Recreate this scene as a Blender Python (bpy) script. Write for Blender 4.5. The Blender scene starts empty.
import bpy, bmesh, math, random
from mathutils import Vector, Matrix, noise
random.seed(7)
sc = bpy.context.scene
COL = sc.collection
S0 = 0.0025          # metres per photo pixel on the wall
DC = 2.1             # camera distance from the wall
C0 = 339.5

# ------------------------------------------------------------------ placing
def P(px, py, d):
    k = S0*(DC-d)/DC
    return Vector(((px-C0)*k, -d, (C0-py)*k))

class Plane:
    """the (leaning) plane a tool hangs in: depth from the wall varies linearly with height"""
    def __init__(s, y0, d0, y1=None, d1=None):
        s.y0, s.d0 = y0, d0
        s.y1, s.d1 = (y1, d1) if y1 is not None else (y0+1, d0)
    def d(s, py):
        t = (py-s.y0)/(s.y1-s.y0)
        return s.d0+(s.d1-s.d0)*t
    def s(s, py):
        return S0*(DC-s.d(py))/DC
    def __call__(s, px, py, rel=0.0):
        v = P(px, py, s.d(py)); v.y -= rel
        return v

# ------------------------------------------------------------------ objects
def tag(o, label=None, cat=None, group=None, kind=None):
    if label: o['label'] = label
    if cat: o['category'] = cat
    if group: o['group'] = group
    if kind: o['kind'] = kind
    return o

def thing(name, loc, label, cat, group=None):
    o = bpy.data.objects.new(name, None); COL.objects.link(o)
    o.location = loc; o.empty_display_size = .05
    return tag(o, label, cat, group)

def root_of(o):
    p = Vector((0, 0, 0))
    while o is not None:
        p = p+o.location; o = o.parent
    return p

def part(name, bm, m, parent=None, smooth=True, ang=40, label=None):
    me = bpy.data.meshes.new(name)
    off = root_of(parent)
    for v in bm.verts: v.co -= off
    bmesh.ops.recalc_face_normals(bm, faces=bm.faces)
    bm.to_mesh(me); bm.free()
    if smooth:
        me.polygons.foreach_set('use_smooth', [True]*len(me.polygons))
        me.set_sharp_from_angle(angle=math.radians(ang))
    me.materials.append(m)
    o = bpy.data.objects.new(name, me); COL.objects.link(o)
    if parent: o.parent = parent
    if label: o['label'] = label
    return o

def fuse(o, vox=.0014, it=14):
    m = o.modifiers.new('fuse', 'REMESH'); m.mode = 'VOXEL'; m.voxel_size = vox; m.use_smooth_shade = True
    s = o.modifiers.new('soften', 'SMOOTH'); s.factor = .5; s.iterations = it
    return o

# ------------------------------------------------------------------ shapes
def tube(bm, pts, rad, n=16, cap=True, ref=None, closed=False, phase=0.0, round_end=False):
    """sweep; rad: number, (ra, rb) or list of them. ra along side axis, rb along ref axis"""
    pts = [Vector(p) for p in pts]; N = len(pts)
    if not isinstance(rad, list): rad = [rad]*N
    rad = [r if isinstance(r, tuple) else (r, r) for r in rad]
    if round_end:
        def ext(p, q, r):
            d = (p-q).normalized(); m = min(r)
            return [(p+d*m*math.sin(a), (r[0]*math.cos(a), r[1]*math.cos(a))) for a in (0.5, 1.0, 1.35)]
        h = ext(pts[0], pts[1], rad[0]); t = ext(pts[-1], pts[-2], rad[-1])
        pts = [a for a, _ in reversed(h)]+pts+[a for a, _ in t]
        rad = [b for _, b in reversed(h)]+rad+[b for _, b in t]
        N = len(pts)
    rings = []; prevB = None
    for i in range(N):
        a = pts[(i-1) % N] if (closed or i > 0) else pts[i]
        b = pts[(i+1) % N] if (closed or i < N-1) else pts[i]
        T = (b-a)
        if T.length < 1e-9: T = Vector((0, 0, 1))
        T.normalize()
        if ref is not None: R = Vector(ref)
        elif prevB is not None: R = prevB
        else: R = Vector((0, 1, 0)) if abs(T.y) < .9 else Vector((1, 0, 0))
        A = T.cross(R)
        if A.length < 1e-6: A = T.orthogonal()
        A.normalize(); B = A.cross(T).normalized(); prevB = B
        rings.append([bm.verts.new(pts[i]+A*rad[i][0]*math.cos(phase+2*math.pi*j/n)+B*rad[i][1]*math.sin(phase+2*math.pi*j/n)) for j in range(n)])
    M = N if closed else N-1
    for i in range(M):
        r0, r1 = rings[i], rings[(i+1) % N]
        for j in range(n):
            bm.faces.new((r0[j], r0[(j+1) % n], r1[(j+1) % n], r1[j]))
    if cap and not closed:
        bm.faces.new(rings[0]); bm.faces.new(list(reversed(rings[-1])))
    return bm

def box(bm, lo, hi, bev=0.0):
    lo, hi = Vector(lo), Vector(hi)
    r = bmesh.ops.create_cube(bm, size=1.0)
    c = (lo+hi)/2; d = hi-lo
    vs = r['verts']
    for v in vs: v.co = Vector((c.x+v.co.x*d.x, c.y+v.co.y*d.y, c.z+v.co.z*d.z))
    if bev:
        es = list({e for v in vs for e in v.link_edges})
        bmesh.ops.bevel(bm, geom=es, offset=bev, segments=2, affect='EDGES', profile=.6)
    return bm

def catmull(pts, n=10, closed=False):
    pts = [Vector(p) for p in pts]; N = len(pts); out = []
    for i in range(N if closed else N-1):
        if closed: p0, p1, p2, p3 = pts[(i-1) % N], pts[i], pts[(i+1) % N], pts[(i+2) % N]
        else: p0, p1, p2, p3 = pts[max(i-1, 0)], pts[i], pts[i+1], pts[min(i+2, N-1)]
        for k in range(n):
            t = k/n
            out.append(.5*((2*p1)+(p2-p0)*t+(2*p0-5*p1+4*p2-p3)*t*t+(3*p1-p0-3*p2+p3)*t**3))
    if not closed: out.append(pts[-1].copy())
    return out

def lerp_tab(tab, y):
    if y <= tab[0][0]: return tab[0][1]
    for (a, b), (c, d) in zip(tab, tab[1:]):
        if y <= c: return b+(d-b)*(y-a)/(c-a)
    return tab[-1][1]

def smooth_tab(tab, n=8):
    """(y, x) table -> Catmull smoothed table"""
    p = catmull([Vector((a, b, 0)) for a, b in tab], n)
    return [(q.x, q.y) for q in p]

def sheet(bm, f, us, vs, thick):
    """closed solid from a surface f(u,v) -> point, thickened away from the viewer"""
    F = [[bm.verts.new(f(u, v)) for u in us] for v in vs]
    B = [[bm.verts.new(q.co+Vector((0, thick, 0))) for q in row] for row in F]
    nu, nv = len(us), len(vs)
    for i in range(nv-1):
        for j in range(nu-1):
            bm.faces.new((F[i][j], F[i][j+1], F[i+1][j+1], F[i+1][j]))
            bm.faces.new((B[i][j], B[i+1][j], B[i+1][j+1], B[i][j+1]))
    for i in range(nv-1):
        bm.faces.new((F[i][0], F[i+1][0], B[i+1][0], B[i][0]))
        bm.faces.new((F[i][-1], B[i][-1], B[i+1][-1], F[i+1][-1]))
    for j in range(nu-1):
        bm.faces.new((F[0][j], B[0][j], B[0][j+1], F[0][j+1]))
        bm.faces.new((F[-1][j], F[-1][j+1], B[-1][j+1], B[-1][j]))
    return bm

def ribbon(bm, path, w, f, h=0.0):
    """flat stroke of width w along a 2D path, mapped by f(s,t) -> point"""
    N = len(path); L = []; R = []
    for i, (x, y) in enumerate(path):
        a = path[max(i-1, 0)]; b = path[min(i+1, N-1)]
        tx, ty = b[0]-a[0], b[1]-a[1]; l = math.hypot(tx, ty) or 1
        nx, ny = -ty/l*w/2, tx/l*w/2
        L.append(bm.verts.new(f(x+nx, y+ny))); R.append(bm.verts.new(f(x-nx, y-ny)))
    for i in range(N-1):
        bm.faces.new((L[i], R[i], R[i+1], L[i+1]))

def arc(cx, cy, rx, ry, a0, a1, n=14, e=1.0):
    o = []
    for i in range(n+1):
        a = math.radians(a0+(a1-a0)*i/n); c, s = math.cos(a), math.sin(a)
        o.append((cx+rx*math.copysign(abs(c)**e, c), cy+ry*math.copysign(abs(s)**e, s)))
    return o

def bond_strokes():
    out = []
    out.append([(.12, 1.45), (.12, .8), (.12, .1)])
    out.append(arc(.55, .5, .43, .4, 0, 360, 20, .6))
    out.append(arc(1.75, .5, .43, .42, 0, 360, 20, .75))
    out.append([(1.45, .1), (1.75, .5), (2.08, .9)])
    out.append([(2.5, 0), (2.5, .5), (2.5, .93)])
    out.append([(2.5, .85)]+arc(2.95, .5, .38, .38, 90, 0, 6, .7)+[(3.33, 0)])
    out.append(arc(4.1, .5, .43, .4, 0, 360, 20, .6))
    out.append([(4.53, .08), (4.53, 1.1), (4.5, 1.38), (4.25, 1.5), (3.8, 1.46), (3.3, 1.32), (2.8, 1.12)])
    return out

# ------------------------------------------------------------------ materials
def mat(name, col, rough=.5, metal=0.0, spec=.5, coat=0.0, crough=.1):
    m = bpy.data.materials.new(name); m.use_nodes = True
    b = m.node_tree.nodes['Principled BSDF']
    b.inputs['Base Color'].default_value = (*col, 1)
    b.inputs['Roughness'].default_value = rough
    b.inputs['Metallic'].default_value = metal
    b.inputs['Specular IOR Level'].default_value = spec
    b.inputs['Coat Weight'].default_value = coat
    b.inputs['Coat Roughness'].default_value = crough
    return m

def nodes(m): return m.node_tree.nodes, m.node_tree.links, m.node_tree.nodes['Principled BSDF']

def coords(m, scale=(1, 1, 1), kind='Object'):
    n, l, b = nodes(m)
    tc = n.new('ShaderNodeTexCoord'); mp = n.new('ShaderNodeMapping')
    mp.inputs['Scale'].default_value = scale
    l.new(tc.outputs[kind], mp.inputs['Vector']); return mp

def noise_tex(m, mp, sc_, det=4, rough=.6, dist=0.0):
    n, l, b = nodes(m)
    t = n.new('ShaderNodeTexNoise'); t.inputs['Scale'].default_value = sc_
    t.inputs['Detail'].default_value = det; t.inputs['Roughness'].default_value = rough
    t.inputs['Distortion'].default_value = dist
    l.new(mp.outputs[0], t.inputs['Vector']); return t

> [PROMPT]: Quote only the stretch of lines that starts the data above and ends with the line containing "return Vector(((px-C0)*k, -d, (C0-py)*k))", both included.

> [RESULT OF THE EXERCISE]:
Recreate this scene as a Blender Python (bpy) script. Write for Blender 4.5. The Blender scene starts empty.
import bpy, bmesh, math, random
from mathutils import Vector, Matrix, noise
random.seed(7)
sc = bpy.context.scene
COL = sc.collection
S0 = 0.0025          # metres per photo pixel on the wall
DC = 2.1             # camera distance from the wall
C0 = 339.5

# ------------------------------------------------------------------ placing
def P(px, py, d):
    k = S0*(DC-d)/DC
    return Vector(((px-C0)*k, -d, (C0-py)*k))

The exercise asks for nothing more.